I can sense that things are changing. I wrote this early last week, but I had reservations in posting it. But today I wanted to post it:
I think I was targeted by devils last night. Who else would discourage me from pursuing honesty but a liar?
The night before, a sole bright spacecraft flew behind the trees. It's been a few years since that happened, but I understand they do this when I'm not recognizing the gift. Well, the only thing I was thinking about at the moment was "tomorrow".
In my past life without God, I was terrified of tomorrow - especially as a child, but it lasted well into my early adulthood. But in God, tomorrow became something that "just is". But heaven made me aware by that single display that "tomorrow" is just like everything else I've been receiving from God - a gift (an eternal gift, belonging to God and shared with those whom God is healing).
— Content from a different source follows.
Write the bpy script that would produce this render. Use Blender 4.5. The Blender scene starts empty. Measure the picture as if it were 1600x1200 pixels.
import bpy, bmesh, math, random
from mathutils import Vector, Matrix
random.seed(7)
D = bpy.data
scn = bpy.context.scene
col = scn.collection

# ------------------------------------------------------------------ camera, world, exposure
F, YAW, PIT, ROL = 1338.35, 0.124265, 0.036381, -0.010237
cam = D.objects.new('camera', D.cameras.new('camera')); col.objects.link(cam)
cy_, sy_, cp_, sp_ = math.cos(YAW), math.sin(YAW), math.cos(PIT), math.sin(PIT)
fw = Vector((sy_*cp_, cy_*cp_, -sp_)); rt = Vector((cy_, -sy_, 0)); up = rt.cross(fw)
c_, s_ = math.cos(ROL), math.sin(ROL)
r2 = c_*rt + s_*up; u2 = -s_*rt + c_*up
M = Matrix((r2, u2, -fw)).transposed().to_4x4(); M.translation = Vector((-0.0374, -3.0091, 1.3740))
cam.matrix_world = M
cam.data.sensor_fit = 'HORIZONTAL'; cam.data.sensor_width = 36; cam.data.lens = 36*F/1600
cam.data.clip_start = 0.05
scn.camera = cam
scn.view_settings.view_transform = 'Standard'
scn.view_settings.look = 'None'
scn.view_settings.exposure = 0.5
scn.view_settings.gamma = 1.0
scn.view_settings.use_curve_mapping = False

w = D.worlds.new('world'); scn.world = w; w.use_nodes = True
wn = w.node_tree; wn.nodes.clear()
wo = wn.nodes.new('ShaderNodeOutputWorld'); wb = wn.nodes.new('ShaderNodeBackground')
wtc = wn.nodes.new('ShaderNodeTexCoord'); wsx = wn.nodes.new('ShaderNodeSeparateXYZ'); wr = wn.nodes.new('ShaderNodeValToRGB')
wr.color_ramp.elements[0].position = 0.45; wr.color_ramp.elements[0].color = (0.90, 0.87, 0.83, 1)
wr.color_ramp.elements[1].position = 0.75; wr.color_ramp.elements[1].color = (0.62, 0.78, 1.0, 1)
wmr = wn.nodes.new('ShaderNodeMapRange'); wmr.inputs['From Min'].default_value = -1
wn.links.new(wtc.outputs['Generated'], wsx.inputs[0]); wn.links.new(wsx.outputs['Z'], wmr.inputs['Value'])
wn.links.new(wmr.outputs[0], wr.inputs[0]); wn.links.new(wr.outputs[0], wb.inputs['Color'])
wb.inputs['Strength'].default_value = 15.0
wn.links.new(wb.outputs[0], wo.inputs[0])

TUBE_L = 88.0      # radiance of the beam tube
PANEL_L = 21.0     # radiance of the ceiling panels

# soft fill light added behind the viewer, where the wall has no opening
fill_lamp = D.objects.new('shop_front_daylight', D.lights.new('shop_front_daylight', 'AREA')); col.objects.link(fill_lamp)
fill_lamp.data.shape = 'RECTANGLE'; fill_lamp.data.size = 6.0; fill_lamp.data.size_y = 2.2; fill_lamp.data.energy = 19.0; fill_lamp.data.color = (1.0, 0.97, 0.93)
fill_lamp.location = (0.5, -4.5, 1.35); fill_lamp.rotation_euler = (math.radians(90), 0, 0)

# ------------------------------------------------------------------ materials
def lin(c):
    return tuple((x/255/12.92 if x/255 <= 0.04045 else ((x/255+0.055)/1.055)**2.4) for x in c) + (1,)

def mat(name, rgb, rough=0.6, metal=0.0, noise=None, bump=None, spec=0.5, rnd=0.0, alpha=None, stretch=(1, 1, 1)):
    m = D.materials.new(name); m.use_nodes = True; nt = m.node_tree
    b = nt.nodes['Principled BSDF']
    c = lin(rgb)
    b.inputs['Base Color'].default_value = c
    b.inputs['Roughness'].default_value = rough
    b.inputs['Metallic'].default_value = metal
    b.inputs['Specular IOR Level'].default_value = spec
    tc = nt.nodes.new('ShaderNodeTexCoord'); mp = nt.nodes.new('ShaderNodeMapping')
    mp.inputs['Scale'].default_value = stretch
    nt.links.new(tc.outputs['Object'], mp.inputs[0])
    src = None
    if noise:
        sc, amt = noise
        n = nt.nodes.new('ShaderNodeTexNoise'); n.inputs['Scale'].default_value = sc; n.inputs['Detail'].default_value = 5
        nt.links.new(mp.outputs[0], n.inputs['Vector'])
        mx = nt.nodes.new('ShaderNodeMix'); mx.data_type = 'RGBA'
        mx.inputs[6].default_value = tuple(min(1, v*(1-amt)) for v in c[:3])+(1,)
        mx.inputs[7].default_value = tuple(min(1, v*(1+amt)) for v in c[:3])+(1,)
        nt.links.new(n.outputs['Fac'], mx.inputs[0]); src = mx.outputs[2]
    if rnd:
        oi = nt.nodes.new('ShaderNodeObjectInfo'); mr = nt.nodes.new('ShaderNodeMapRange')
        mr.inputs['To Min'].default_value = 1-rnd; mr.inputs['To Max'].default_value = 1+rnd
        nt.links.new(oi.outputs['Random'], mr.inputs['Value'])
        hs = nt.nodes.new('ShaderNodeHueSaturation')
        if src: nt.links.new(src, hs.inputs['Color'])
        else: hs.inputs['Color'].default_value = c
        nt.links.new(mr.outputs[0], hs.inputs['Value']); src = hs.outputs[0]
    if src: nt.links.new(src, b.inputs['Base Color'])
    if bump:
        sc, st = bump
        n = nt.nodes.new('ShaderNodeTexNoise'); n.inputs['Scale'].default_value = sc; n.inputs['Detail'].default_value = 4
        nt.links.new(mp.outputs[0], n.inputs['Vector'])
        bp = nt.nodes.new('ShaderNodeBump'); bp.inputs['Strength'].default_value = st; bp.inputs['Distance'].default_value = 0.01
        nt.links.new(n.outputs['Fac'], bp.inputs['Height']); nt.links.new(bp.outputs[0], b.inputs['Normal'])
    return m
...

Truth and honesty do their own changing. And because of "tomorrow", because of the faithfulness of God, I think these things triggered those devils. They tried to mimic the "Be aware/Be honest" angels by sparking overhead in rebuke in what appears to have been an attempt to lead me to think that tomorrow isn't a gift, to think that God isn't faithful -- if such a thing were possible any longer. All that did was make me more resolute in pursuing after honesty. But they stopped and went away (and never came back). Then a single semi-bright spacecraft became visible and unmoving - observing and resolute - then faded out. This one I recognized as an angel.